■ **Data for processing**
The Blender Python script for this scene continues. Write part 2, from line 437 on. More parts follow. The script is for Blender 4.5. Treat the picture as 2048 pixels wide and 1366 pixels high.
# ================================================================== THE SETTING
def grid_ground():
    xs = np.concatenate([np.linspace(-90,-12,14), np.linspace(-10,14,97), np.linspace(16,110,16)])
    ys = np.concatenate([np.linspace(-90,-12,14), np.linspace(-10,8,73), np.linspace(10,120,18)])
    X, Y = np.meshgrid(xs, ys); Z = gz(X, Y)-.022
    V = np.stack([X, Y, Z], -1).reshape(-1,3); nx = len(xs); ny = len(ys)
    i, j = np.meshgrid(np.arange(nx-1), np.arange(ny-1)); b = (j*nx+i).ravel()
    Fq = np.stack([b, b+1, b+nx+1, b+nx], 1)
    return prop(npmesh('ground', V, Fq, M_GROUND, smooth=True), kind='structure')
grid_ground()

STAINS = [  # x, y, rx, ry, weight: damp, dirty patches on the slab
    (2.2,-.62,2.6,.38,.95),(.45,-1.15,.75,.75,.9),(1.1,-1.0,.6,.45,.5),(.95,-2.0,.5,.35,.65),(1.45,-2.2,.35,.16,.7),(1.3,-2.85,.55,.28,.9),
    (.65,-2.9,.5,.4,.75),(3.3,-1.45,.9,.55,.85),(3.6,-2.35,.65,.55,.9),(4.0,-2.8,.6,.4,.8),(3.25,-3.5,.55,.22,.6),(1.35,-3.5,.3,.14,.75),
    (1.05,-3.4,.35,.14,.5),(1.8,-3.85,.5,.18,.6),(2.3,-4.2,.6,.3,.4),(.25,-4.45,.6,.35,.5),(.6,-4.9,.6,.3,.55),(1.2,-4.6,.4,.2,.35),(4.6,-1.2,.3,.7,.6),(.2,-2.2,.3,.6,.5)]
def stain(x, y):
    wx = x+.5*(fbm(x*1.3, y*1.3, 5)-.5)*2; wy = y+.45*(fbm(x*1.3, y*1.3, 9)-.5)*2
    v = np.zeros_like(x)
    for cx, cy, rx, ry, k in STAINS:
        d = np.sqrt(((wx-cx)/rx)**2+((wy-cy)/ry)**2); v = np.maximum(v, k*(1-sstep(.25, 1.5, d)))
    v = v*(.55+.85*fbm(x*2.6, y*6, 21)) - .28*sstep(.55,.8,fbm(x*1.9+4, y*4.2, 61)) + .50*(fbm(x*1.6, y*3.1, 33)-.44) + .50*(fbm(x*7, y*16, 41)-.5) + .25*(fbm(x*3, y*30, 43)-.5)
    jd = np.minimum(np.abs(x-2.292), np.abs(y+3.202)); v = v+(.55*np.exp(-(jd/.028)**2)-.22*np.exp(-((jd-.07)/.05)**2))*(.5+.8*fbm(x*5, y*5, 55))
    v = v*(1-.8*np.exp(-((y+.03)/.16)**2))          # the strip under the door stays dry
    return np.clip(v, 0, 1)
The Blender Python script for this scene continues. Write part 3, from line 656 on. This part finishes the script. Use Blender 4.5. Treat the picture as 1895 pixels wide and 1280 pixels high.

■ **Exercise objective**
Exactly as written, please output every entry.

■ **Answer to the exercise**
The Blender Python script for this scene continues. Write part 2, from line 437 on. More parts follow. The script is for Blender 4.5. Treat the picture as 2048 pixels wide and 1366 pixels high.
# ================================================================== THE SETTING
def grid_ground():
    xs = np.concatenate([np.linspace(-90,-12,14), np.linspace(-10,14,97), np.linspace(16,110,16)])
    ys = np.concatenate([np.linspace(-90,-12,14), np.linspace(-10,8,73), np.linspace(10,120,18)])
    X, Y = np.meshgrid(xs, ys); Z = gz(X, Y)-.022
    V = np.stack([X, Y, Z], -1).reshape(-1,3); nx = len(xs); ny = len(ys)
    i, j = np.meshgrid(np.arange(nx-1), np.arange(ny-1)); b = (j*nx+i).ravel()
    Fq = np.stack([b, b+1, b+nx+1, b+nx], 1)
    return prop(npmesh('ground', V, Fq, M_GROUND, smooth=True), kind='structure')
grid_ground()

STAINS = [  # x, y, rx, ry, weight: damp, dirty patches on the slab
    (2.2,-.62,2.6,.38,.95),(.45,-1.15,.75,.75,.9),(1.1,-1.0,.6,.45,.5),(.95,-2.0,.5,.35,.65),(1.45,-2.2,.35,.16,.7),(1.3,-2.85,.55,.28,.9),
    (.65,-2.9,.5,.4,.75),(3.3,-1.45,.9,.55,.85),(3.6,-2.35,.65,.55,.9),(4.0,-2.8,.6,.4,.8),(3.25,-3.5,.55,.22,.6),(1.35,-3.5,.3,.14,.75),
    (1.05,-3.4,.35,.14,.5),(1.8,-3.85,.5,.18,.6),(2.3,-4.2,.6,.3,.4),(.25,-4.45,.6,.35,.5),(.6,-4.9,.6,.3,.55),(1.2,-4.6,.4,.2,.35),(4.6,-1.2,.3,.7,.6),(.2,-2.2,.3,.6,.5)]
def stain(x, y):
    wx = x+.5*(fbm(x*1.3, y*1.3, 5)-.5)*2; wy = y+.45*(fbm(x*1.3, y*1.3, 9)-.5)*2
    v = np.zeros_like(x)
    for cx, cy, rx, ry, k in STAINS:
        d = np.sqrt(((wx-cx)/rx)**2+((wy-cy)/ry)**2); v = np.maximum(v, k*(1-sstep(.25, 1.5, d)))
    v = v*(.55+.85*fbm(x*2.6, y*6, 21)) - .28*sstep(.55,.8,fbm(x*1.9+4, y*4.2, 61)) + .50*(fbm(x*1.6, y*3.1, 33)-.44) + .50*(fbm(x*7, y*16, 41)-.5) + .25*(fbm(x*3, y*30, 43)-.5)
    jd = np.minimum(np.abs(x-2.292), np.abs(y+3.202)); v = v+(.55*np.exp(-(jd/.028)**2)-.22*np.exp(-((jd-.07)/.05)**2))*(.5+.8*fbm(x*5, y*5, 55))
    v = v*(1-.8*np.exp(-((y+.03)/.16)**2))          # the strip under the door stays dry
    return np.clip(v, 0, 1)
The Blender Python script for this scene continues. Write part 3, from line 656 on. This part finishes the script. Use Blender 4.5. Treat the picture as 1895 pixels wide and 1280 pixels high.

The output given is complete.